* **RAW DATA**:
======
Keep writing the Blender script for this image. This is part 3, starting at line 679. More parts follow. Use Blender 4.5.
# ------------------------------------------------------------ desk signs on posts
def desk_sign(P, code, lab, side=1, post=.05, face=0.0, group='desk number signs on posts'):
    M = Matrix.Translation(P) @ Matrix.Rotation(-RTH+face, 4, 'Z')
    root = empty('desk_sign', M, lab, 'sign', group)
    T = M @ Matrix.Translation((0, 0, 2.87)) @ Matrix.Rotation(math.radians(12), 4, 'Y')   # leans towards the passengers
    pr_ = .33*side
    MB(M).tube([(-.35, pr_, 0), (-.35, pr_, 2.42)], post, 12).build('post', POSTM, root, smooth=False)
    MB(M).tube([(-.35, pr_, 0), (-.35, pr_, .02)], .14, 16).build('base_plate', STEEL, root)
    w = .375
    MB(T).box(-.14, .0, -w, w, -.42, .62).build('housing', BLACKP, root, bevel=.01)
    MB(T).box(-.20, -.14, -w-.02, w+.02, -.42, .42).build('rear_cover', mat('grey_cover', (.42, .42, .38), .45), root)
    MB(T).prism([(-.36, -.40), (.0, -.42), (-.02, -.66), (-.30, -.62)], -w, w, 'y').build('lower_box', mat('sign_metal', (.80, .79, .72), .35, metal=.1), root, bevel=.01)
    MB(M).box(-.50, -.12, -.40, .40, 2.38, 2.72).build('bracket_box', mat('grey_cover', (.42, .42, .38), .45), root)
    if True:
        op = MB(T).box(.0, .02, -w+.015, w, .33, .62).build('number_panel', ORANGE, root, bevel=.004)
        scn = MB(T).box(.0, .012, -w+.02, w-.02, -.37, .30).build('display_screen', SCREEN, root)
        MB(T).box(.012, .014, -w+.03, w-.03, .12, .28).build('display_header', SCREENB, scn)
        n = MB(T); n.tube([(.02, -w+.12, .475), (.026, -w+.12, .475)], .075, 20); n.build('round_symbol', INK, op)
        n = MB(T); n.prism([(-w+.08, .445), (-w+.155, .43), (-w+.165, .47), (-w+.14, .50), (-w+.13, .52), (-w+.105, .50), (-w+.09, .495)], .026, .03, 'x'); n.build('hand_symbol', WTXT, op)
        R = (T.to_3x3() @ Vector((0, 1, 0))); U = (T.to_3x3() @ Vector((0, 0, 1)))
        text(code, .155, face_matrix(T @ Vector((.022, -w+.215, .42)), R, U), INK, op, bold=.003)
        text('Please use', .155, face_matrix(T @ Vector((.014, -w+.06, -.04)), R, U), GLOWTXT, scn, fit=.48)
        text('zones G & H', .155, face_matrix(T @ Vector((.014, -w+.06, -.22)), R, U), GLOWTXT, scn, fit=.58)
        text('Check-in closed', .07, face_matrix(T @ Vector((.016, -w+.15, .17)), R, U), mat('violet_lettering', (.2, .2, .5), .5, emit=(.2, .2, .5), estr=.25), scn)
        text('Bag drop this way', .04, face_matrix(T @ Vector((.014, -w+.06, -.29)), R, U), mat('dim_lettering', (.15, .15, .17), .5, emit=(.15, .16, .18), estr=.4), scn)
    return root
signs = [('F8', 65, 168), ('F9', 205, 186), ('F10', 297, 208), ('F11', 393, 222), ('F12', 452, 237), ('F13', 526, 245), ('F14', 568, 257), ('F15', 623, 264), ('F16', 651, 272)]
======
* **WHAT IS NEEDED**:
Extract every line above exactly as it stands.

* **RESULT OF THIS EXERCISE**:
Keep writing the Blender script for this image. This is part 3, starting at line 679. More parts follow. Use Blender 4.5.
# ------------------------------------------------------------ desk signs on posts
def desk_sign(P, code, lab, side=1, post=.05, face=0.0, group='desk number signs on posts'):
    M = Matrix.Translation(P) @ Matrix.Rotation(-RTH+face, 4, 'Z')
    root = empty('desk_sign', M, lab, 'sign', group)
    T = M @ Matrix.Translation((0, 0, 2.87)) @ Matrix.Rotation(math.radians(12), 4, 'Y')   # leans towards the passengers
    pr_ = .33*side
    MB(M).tube([(-.35, pr_, 0), (-.35, pr_, 2.42)], post, 12).build('post', POSTM, root, smooth=False)
    MB(M).tube([(-.35, pr_, 0), (-.35, pr_, .02)], .14, 16).build('base_plate', STEEL, root)
    w = .375
    MB(T).box(-.14, .0, -w, w, -.42, .62).build('housing', BLACKP, root, bevel=.01)
    MB(T).box(-.20, -.14, -w-.02, w+.02, -.42, .42).build('rear_cover', mat('grey_cover', (.42, .42, .38), .45), root)
    MB(T).prism([(-.36, -.40), (.0, -.42), (-.02, -.66), (-.30, -.62)], -w, w, 'y').build('lower_box', mat('sign_metal', (.80, .79, .72), .35, metal=.1), root, bevel=.01)
    MB(M).box(-.50, -.12, -.40, .40, 2.38, 2.72).build('bracket_box', mat('grey_cover', (.42, .42, .38), .45), root)
    if True:
        op = MB(T).box(.0, .02, -w+.015, w, .33, .62).build('number_panel', ORANGE, root, bevel=.004)
        scn = MB(T).box(.0, .012, -w+.02, w-.02, -.37, .30).build('display_screen', SCREEN, root)
        MB(T).box(.012, .014, -w+.03, w-.03, .12, .28).build('display_header', SCREENB, scn)
        n = MB(T); n.tube([(.02, -w+.12, .475), (.026, -w+.12, .475)], .075, 20); n.build('round_symbol', INK, op)
        n = MB(T); n.prism([(-w+.08, .445), (-w+.155, .43), (-w+.165, .47), (-w+.14, .50), (-w+.13, .52), (-w+.105, .50), (-w+.09, .495)], .026, .03, 'x'); n.build('hand_symbol', WTXT, op)
        R = (T.to_3x3() @ Vector((0, 1, 0))); U = (T.to_3x3() @ Vector((0, 0, 1)))
        text(code, .155, face_matrix(T @ Vector((.022, -w+.215, .42)), R, U), INK, op, bold=.003)
        text('Please use', .155, face_matrix(T @ Vector((.014, -w+.06, -.04)), R, U), GLOWTXT, scn, fit=.48)
        text('zones G & H', .155, face_matrix(T @ Vector((.014, -w+.06, -.22)), R, U), GLOWTXT, scn, fit=.58)
        text('Check-in closed', .07, face_matrix(T @ Vector((.016, -w+.15, .17)), R, U), mat('violet_lettering', (.2, .2, .5), .5, emit=(.2, .2, .5), estr=.25), scn)
        text('Bag drop this way', .04, face_matrix(T @ Vector((.014, -w+.06, -.29)), R, U), mat('dim_lettering', (.15, .15, .17), .5, emit=(.15, .16, .18), estr=.4), scn)
    return root
signs = [('F8', 65, 168), ('F9', 205, 186), ('F10', 297, 208), ('F11', 393, 222), ('F12', 452, 237), ('F13', 526, 245), ('F14', 568, 257), ('F15', 623, 264), ('F16', 651, 272)]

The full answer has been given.